• Problem to work on: Reproduce exactly the lines from the top of the records below through the line holding "ys = [Y0+(Y1-Y0)*i/NY for i in range(NY+1)]".
--- start ---
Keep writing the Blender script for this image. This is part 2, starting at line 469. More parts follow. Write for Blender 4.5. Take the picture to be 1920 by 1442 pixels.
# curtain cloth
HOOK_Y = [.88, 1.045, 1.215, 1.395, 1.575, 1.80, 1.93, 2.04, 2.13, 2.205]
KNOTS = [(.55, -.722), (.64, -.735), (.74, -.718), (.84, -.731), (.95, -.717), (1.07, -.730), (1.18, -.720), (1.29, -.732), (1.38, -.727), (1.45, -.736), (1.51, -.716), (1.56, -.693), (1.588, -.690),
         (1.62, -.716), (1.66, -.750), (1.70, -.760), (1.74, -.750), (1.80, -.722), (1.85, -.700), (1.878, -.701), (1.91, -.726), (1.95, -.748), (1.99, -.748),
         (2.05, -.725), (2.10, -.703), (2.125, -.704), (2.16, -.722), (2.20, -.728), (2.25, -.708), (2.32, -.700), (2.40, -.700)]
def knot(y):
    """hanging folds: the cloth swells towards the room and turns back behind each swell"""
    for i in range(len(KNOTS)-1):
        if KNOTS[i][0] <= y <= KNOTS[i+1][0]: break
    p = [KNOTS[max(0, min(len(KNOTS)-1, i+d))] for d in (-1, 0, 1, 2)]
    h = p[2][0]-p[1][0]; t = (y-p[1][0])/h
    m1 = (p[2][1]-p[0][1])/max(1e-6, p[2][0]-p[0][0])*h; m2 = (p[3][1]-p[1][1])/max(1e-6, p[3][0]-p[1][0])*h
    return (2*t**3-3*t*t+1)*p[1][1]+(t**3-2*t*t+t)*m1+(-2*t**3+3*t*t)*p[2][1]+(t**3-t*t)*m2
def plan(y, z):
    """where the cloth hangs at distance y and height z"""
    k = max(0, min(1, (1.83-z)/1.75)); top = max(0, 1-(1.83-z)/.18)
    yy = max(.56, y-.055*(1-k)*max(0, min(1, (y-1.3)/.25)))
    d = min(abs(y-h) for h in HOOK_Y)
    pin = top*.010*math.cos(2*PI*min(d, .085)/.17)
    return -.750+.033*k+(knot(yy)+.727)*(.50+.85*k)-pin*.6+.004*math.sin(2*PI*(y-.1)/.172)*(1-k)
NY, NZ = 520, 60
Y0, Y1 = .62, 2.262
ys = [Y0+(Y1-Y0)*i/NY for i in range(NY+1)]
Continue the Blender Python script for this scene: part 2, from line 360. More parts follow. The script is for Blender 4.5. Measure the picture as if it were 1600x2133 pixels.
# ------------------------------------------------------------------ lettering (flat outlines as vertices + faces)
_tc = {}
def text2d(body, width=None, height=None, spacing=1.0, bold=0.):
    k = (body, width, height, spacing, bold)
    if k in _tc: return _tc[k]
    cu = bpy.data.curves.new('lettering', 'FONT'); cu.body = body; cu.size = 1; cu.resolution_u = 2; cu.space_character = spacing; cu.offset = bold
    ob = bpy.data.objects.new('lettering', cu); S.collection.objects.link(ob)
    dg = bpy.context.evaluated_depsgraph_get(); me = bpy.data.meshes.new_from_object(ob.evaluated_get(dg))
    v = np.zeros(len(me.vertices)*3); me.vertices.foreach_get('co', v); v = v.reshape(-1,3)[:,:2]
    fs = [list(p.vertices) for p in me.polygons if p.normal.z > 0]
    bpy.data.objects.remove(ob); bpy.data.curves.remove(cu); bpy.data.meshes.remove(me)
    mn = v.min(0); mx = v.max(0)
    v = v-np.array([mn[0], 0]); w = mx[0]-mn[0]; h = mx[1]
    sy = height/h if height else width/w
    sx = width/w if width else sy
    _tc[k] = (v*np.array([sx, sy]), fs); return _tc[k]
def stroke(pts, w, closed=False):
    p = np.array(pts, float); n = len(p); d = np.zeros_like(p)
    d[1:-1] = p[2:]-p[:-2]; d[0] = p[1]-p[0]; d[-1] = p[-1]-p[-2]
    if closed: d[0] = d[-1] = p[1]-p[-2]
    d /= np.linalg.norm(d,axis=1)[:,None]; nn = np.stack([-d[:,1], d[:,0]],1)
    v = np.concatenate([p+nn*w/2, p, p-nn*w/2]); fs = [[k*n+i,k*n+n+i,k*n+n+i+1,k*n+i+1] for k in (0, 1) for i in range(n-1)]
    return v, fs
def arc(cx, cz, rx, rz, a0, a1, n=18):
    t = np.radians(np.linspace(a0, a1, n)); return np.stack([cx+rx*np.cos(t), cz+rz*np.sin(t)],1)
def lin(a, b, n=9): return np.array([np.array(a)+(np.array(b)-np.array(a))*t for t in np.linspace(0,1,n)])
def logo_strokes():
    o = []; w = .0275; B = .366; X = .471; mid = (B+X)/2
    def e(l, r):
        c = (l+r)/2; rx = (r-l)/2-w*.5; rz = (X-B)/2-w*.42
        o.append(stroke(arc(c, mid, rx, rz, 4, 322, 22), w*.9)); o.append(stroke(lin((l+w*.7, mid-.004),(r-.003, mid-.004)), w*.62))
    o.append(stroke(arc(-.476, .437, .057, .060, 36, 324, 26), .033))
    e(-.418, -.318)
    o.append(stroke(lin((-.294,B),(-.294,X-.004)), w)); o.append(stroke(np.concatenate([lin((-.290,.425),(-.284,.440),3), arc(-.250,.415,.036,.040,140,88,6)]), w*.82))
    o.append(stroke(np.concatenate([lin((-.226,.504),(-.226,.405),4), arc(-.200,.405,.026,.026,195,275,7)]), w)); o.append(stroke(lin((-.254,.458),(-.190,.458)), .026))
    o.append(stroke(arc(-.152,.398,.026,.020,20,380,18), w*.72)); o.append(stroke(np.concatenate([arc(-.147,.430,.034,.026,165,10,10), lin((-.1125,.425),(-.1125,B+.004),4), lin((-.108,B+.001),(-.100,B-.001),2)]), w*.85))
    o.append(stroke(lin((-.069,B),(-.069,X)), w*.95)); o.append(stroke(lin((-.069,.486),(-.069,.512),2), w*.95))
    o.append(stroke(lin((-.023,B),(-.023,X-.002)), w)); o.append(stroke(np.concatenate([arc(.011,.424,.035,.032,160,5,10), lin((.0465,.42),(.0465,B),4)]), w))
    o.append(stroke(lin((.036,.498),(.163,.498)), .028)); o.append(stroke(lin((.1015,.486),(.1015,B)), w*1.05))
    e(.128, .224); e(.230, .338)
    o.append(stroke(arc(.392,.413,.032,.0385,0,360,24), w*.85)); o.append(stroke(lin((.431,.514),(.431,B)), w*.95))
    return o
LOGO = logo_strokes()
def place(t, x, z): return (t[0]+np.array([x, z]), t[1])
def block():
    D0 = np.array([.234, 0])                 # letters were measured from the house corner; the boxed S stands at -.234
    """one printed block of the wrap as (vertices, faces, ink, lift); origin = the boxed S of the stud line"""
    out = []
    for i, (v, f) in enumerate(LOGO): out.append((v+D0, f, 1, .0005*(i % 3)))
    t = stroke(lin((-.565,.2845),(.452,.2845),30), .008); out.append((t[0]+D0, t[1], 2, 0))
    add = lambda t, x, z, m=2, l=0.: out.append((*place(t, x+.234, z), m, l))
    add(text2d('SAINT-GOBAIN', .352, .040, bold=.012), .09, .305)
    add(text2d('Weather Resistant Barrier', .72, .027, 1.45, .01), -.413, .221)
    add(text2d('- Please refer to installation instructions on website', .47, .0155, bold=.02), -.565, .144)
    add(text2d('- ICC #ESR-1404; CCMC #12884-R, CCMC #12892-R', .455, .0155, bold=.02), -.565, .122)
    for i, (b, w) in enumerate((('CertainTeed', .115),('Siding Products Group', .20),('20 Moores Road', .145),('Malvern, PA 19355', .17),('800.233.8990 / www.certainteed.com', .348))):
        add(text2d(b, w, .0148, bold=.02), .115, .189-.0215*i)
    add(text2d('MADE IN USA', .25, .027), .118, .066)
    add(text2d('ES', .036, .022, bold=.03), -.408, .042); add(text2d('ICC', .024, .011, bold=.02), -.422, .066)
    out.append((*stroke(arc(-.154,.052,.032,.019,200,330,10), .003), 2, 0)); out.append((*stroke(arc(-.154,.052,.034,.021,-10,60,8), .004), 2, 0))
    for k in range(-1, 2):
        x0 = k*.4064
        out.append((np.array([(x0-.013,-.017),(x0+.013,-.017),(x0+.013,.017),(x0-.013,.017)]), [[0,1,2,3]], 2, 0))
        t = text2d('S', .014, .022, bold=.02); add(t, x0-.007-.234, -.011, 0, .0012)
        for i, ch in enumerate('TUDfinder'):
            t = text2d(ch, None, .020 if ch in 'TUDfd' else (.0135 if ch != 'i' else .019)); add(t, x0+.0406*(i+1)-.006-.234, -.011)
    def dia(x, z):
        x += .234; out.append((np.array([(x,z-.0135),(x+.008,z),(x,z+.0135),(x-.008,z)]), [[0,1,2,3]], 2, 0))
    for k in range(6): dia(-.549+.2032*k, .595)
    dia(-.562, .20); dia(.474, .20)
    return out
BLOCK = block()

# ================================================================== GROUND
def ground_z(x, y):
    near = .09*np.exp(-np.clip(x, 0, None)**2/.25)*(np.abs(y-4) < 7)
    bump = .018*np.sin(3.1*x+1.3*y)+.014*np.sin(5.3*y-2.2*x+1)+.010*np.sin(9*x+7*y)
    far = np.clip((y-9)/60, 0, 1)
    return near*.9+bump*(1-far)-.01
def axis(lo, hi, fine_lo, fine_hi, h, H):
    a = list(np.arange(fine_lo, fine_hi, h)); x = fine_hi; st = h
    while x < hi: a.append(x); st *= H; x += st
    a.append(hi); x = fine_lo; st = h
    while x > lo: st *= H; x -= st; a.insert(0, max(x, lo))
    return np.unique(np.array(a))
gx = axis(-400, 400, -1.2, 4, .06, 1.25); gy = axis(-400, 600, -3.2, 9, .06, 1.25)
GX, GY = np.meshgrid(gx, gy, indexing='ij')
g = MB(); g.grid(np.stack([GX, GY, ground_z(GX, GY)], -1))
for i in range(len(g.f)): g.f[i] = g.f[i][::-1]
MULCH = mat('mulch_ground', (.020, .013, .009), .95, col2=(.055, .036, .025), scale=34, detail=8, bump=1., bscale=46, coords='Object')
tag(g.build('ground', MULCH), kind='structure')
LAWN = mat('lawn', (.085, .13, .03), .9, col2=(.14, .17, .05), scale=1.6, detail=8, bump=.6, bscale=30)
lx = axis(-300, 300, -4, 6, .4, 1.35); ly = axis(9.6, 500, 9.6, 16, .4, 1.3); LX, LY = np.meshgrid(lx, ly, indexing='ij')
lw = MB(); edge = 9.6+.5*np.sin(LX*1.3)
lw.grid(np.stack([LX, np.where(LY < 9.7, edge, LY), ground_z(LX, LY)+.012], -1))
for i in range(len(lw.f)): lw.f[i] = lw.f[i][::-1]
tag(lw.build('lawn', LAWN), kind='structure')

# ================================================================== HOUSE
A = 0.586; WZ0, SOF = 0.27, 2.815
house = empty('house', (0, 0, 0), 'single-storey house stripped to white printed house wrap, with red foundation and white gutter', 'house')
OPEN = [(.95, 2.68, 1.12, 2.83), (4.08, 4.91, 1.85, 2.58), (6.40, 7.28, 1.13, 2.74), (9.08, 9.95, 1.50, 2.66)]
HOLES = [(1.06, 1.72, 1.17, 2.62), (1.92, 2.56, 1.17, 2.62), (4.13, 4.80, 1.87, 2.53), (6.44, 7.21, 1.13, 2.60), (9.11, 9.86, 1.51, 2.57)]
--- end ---
• Output:
Keep writing the Blender script for this image. This is part 2, starting at line 469. More parts follow. Write for Blender 4.5. Take the picture to be 1920 by 1442 pixels.
# curtain cloth
HOOK_Y = [.88, 1.045, 1.215, 1.395, 1.575, 1.80, 1.93, 2.04, 2.13, 2.205]
KNOTS = [(.55, -.722), (.64, -.735), (.74, -.718), (.84, -.731), (.95, -.717), (1.07, -.730), (1.18, -.720), (1.29, -.732), (1.38, -.727), (1.45, -.736), (1.51, -.716), (1.56, -.693), (1.588, -.690),
         (1.62, -.716), (1.66, -.750), (1.70, -.760), (1.74, -.750), (1.80, -.722), (1.85, -.700), (1.878, -.701), (1.91, -.726), (1.95, -.748), (1.99, -.748),
         (2.05, -.725), (2.10, -.703), (2.125, -.704), (2.16, -.722), (2.20, -.728), (2.25, -.708), (2.32, -.700), (2.40, -.700)]
def knot(y):
    """hanging folds: the cloth swells towards the room and turns back behind each swell"""
    for i in range(len(KNOTS)-1):
        if KNOTS[i][0] <= y <= KNOTS[i+1][0]: break
    p = [KNOTS[max(0, min(len(KNOTS)-1, i+d))] for d in (-1, 0, 1, 2)]
    h = p[2][0]-p[1][0]; t = (y-p[1][0])/h
    m1 = (p[2][1]-p[0][1])/max(1e-6, p[2][0]-p[0][0])*h; m2 = (p[3][1]-p[1][1])/max(1e-6, p[3][0]-p[1][0])*h
    return (2*t**3-3*t*t+1)*p[1][1]+(t**3-2*t*t+t)*m1+(-2*t**3+3*t*t)*p[2][1]+(t**3-t*t)*m2
def plan(y, z):
    """where the cloth hangs at distance y and height z"""
    k = max(0, min(1, (1.83-z)/1.75)); top = max(0, 1-(1.83-z)/.18)
    yy = max(.56, y-.055*(1-k)*max(0, min(1, (y-1.3)/.25)))
    d = min(abs(y-h) for h in HOOK_Y)
    pin = top*.010*math.cos(2*PI*min(d, .085)/.17)
    return -.750+.033*k+(knot(yy)+.727)*(.50+.85*k)-pin*.6+.004*math.sin(2*PI*(y-.1)/.172)*(1-k)
NY, NZ = 520, 60
Y0, Y1 = .62, 2.262
ys = [Y0+(Y1-Y0)*i/NY for i in range(NY+1)]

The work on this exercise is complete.